INPUT:
Begin

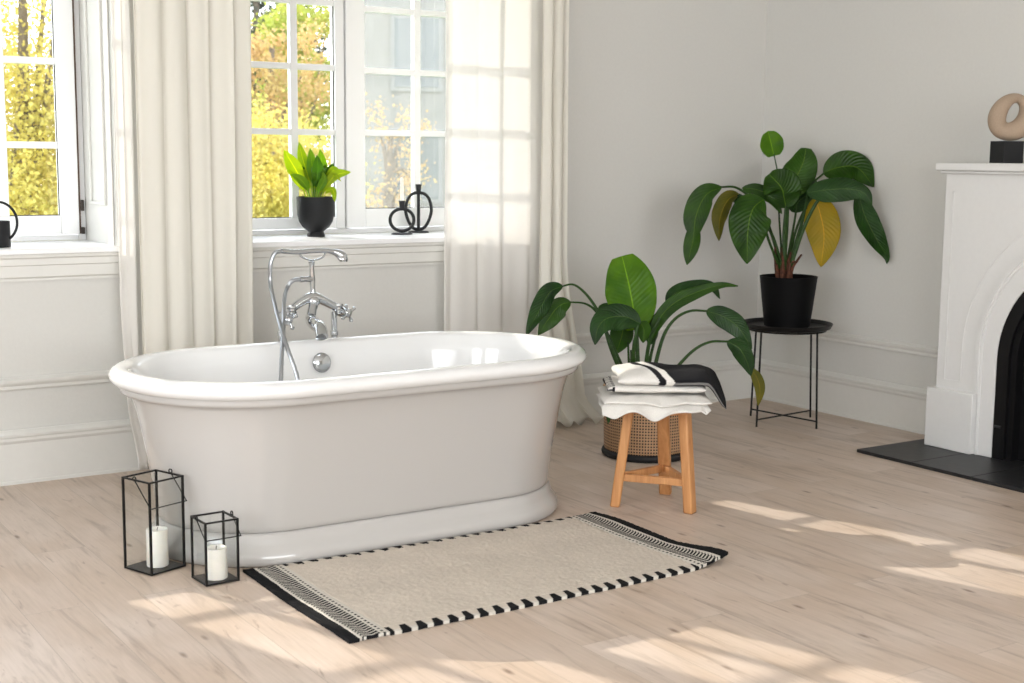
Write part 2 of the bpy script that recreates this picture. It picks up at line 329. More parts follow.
def frame_boxes(mb, x0, x1, z0, z1, y0, y1, wl, wr, wb, wt):
    mb.box2((x0, y0, z0), (x0+wl, y1, z1)); mb.box2((x1-wr, y0, z0), (x1, y1, z1))
    mb.box2((x0+wl, y0, z0), (x1-wr, y1, z0+wb)); mb.box2((x0+wl, y0, z1-wt), (x1-wr, y1, z1)); return mb
def window(n, X, sashes, frame_y=.455):
    x0, x1 = X
    root = bpy.data.objects.new('window_%d' % n, None); col.objects.link(root); root.location = ((x0+x1)/2, SY, ZS); root['kind'] = 'structure'
    # outer frame with centre post
    fr = MB(); frame_boxes(fr, x0+.001, x1-.001, ZS, ZT, frame_y, T-.01, .047, .037, .024, .041)
    pc_ = (sashes[0][1]+sashes[1][0])/2; fr.box2((pc_-.035, frame_y-.0, ZS+.025), (pc_+.035, T-.02, ZT-.04))
    fr.build('window_frame', FRAME, root, bevel=.003)
    for (sx0, sx1, gx0, gx1, gz0, mz, mx, gl) in sashes:
        mb = MB(); z0 = ZS+.028; z1 = ZT-.03
        mb = frame_boxes(MB(), sx0, sx1, z0, z1, SY, SY+.05, gx0-sx0, sx1-gx1, gz0-z0, .07)
        sash = mb.build('sash', FRAME, root, bevel=.004)
        mu = MB()
        for z in mz: mu.box2((gx0, SY+.008, z-.015), (gx1, SY+.042, z+.015))
        for x in mx: mu.box2((x-.019, SY+.006, gz0), (x+.019, SY+.044, z1-.07))
        mu.build('glazing_bars', FRAME, sash, bevel=.003)
        MB().box2((gx0, SY+.024, gz0), (gx1, SY+.028, z1-.07)).build('pane', gl, sash)
        # dark rubber seal round the glass
        s_ = MB(); frame_boxes(s_, gx0, gx1, gz0, z1-.07, SY+.018, SY+.023, .004, .004, .004, .004); s_.build('seal', SEAL, sash)
    # sill board, apron mouldings
    sl = MB().box2((x0-.035, -.045, ZS-.025), (x1+.035, 0, ZS)); sl.box2((x0+.001, 0, ZS-.025), (x1-.001, frame_y, ZS))
    sl.build('window_sill', FRAME, root, bevel=.004)
    pr = [(0, .862), (-.012, .862), (-.012, .872), (-.022, .880), (-.022, .925), (-.028, .930), (-.028, .955), (-.036, .962), (-.038, .975), (0, .975)]
    MB().prism(pr, (x0-.03, x1+.03), ax=(1, 2, 0)).build('apron', TRIM, root, angle=25)
    # architrave along the sides of the opening
    ar = MB()
    for a, b in ((x0-.030, x0-.001), (x1+.001, x1+.030)): ar.box2((a, -.014, ZS), (b, 0, ZT+.1))
    ar.build('architrave', TRIM, root, bevel=.003)
    # panelled reveal on the right-hand side
    rv = MB(); xr = x1-.0015
    rv.box2((xr-.006, .02, ZS), (xr, .43, ZT))
    for a, b, c, d in ((.10, .115, 1.17, ZT-.08), (.31, .325, 1.17, ZT-.08), (.115, .31, 1.17, 1.185)): rv.box2((xr-.016, a, c), (xr-.006, b, d))
    rv.build('reveal_panel', TRIM, root, bevel=.002)
    return root
window(1, W1, [(-5.10, -4.46, -5.03, -4.53, 1.114, [1.431, 1.804, 2.17], [-4.79], GLASS), (-4.45, -3.812, -4.36, -3.895, 1.114, [1.431, 1.804, 2.17], [-4.137], GLASS)], .455)
# gasket line beside the right-hand sash of window 1
window(2, W2, [(-3.10, -2.466, -3.02, -2.515, 1.085, [1.511, 1.832, 2.15], [-2.736], GLASS), (-2.456, -1.76, -2.348, -1.80, 1.124, [1.513, 1.827, 2.135], [-2.040], GLASSH)], .455)
for o in [o for o in bpy.data.objects if o.name.startswith('window_') and o.type == 'EMPTY']:
    if abs(o.location.x-(W1[0]+W1[1])/2) < .01:
        MB().box2((-3.811, .440, 1.03), (-3.803, .452, 2.58)).build('gasket', simple('brown_gasket', (.12, .07, .045), .8), o)
        hn = MB(); hn.box((-3.80, .42, 1.045), (.014, .02, .03)); hn.box((-3.80, .42, 1.16), (.012, .02, .05)); hn.build('hinge', SEAL, o, bevel=.002)

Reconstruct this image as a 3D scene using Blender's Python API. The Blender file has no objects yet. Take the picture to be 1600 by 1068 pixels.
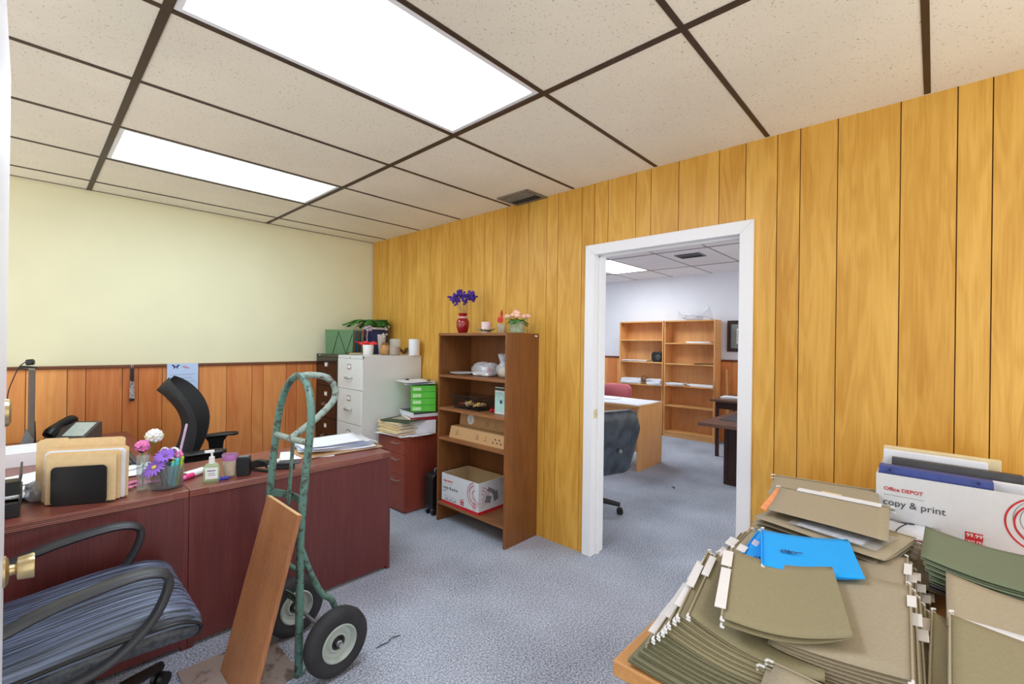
import bpy, bmesh, math, random
from mathutils import Vector, Matrix, Euler
rnd = random.Random(7)
PI = math.pi
sc = bpy.context.scene
COL = sc.collection

# ------------------------------------------------------------------ camera solve (metres; panelled wall is x=0, yellow wall is y=0)
F_PX, PIT, ROL, YAW = 707.967, 0.0014422, 0.0136286, 0.8201671
CAM = Vector((-2.62022, -4.57713, 1.43693))
H = 2.522
def cam_axes():
    f = Vector((math.sin(YAW)*math.cos(PIT), math.cos(YAW)*math.cos(PIT), math.sin(PIT)))
    r = Vector((math.cos(YAW), -math.sin(YAW), 0))
    u = r.cross(f)
    c, s = math.cos(ROL), math.sin(ROL)
    return c*r + s*u, -s*r + c*u, f
CR, CU, CF = cam_axes()
def at(u, v, plane, val):
    """point of a real plane (x, y or z = val) seen at photo coordinates u, v"""
    d = CF*F_PX + CR*(u-800) - CU*(v-534)
    i = 'xyz'.index(plane)
    return CAM + d*((val-CAM[i])/d[i])

# ------------------------------------------------------------------ mesh builder
class MB:
    def __init__(s): s.v = []; s.f = []
    def add(s, vs, fs):
        o = len(s.v); s.v += [tuple(p) for p in vs]; s.f += [tuple(i+o for i in f) for f in fs]; return s
    def box(s, x0, y0, z0, x1, y1, z1):
        vs = [(x, y, z) for x in (x0, x1) for y in (y0, y1) for z in (z0, z1)]
        return s.add(vs, [(0,1,3,2),(4,6,7,5),(0,4,5,1),(2,3,7,6),(0,2,6,4),(1,5,7,3)])
    def obox(s, c, size, rot=None):
        M = rot if rot is not None else Matrix.Identity(3)
        c = Vector(c); a, b, d = [k/2 for k in size]
        vs = [c + M @ Vector((x, y, z)) for x in (-a, a) for y in (-b, b) for z in (-d, d)]
        return s.add(vs, [(0,1,3,2),(4,6,7,5),(0,4,5,1),(2,3,7,6),(0,2,6,4),(1,5,7,3)])
    def rings(s, rings, cap0=True, cap1=True, closed=False):
        n = len(rings[0]); o = len(s.v)
        for r in rings: s.v += [tuple(p) for p in r]
        m = len(rings)
        for i in range(m if closed else m-1):
            a = o+i*n; b = o+((i+1) % m)*n
            for k in range(n):
                s.f.append((a+k, a+(k+1) % n, b+(k+1) % n, b+k))
        if not closed:
            if cap0: s.f.append(tuple(o+k for k in range(n))[::-1])
            if cap1: s.f.append(tuple(o+(m-1)*n+k for k in range(n)))
        return s
    def tube(s, pts, r, n=10, closed=False, cap=True):
        pts = [Vector(p) for p in pts]; m = len(pts)
        rad = r if isinstance(r, (list, tuple)) else [r]*m
        tans = []
        for i in range(m):
            if closed: t = pts[(i+1) % m]-pts[i-1]
            else: t = pts[min(i+1, m-1)]-pts[max(i-1, 0)]
            tans.append(t.normalized())
        up = Vector((0, 0, 1)) if abs(tans[0].z) < .9 else Vector((1, 0, 0))
        nrm = tans[0].cross(up).normalized(); rings = []
        for i in range(m):
            nrm = (nrm - tans[i]*nrm.dot(tans[i])).normalized(); b = tans[i].cross(nrm)
            rings.append([pts[i] + (nrm*math.cos(a)+b*math.sin(a))*rad[i] for a in [2*PI*k/n for k in range(n)]])
        return s.rings(rings, cap, cap, closed)
    def cyl(s, p0, p1, r0, r1=None, n=20):
        return s.tube([p0, p1], [r0, r0 if r1 is None else r1], n)
    def lathe(s, prof, c=(0, 0, 0), n=28, axis=None, close=False, cap=True):
        c = Vector(c); M = Vector((0, 0, 1)).rotation_difference(Vector(axis)).to_matrix() if axis else Matrix.Identity(3)
        rings = [[c + M @ Vector((r*math.cos(2*PI*k/n), r*math.sin(2*PI*k/n), z)) for k in range(n)] for r, z in prof]
        return s.rings(rings, cap and prof[0][0] > 1e-6, cap and prof[-1][0] > 1e-6, close)
    def ell(s, c, rad, nu=14, nv=9, rot=None):
        M = rot if rot is not None else Matrix.Identity(3); c = Vector(c); rings = []
        for j in range(nv):
            t = PI*(j+.02)/(nv-1+.04) - PI/2
            rings.append([c + M @ Vector((rad[0]*math.cos(t)*math.cos(2*PI*k/nu), rad[1]*math.cos(t)*math.sin(2*PI*k/nu), rad[2]*math.sin(t))) for k in range(nu)])
        return s.rings(rings)
    def prism(s, poly, a0, a1, fn):
        """poly: 2-D outline, fn(p, q, a) -> point"""
        return s.rings([[fn(p, q, a) for p, q in poly] for a in (a0, a1)])
    def grid(s, fn, nu, nv):
        o = len(s.v)
        for j in range(nv+1):
            for i in range(nu+1): s.v.append(tuple(fn(i/nu, j/nv)))
        for j in range(nv):
            for i in range(nu):
                a = o+j*(nu+1)+i; s.f.append((a, a+1, a+nu+2, a+nu+1))
        return s
    def xf(s, M):
        s.v = [tuple(M @ Vector(p)) for p in s.v]; return s
    def build(s, name, mat, parent=None, smooth=0, bevel=0, seg=2, sub=0, solid=0, local=False):
        me = bpy.data.meshes.new(name)
        vs = s.v
        if parent is not None and not local:
            Mi = world_of(parent).inverted(); vs = [tuple(Mi @ Vector(p)) for p in vs]
        me.from_pydata(vs, [], s.f)
        bm = bmesh.new(); bm.from_mesh(me)
        bmesh.ops.recalc_face_normals(bm, faces=bm.faces); bm.to_mesh(me); bm.free()
        if smooth:
            for p in me.polygons: p.use_smooth = True
            if smooth < 180: me.set_sharp_from_angle(angle=math.radians(smooth))
        mats = mat if isinstance(mat, (list, tuple)) else [mat]
        for m in mats: me.materials.append(m)
        o = bpy.data.objects.new(name, me); COL.objects.link(o)
        if parent is not None: o.parent = parent
        if solid:
            d = o.modifiers.new('thickness', 'SOLIDIFY'); d.thickness = solid; d.offset = 0
        if bevel:
            b = o.modifiers.new('bevel', 'BEVEL'); b.width = bevel; b.segments = seg; b.limit_method = 'ANGLE'; b.angle_limit = math.radians(40)
            if not smooth:
                for p in me.polygons: p.use_smooth = False
        if sub:
            m = o.modifiers.new('sub', 'SUBSURF'); m.levels = sub; m.render_levels = sub
        return o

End

TASK PROMPT: Nothing but the lines from the one containing "Reconstruct this image" through the one containing "return CAM + d*((val-CAM[i])/d[i])" should appear in your copy, exactly as written and without pictures.

FINAL ANSWER:
Reconstruct this image as a 3D scene using Blender's Python API. The Blender file has no objects yet. Take the picture to be 1600 by 1068 pixels.
import bpy, bmesh, math, random
from mathutils import Vector, Matrix, Euler
rnd = random.Random(7)
PI = math.pi
sc = bpy.context.scene
COL = sc.collection

# ------------------------------------------------------------------ camera solve (metres; panelled wall is x=0, yellow wall is y=0)
F_PX, PIT, ROL, YAW = 707.967, 0.0014422, 0.0136286, 0.8201671
CAM = Vector((-2.62022, -4.57713, 1.43693))
H = 2.522
def cam_axes():
    f = Vector((math.sin(YAW)*math.cos(PIT), math.cos(YAW)*math.cos(PIT), math.sin(PIT)))
    r = Vector((math.cos(YAW), -math.sin(YAW), 0))
    u = r.cross(f)
    c, s = math.cos(ROL), math.sin(ROL)
    return c*r + s*u, -s*r + c*u, f
CR, CU, CF = cam_axes()
def at(u, v, plane, val):
    """point of a real plane (x, y or z = val) seen at photo coordinates u, v"""
    d = CF*F_PX + CR*(u-800) - CU*(v-534)
    i = 'xyz'.index(plane)
    return CAM + d*((val-CAM[i])/d[i])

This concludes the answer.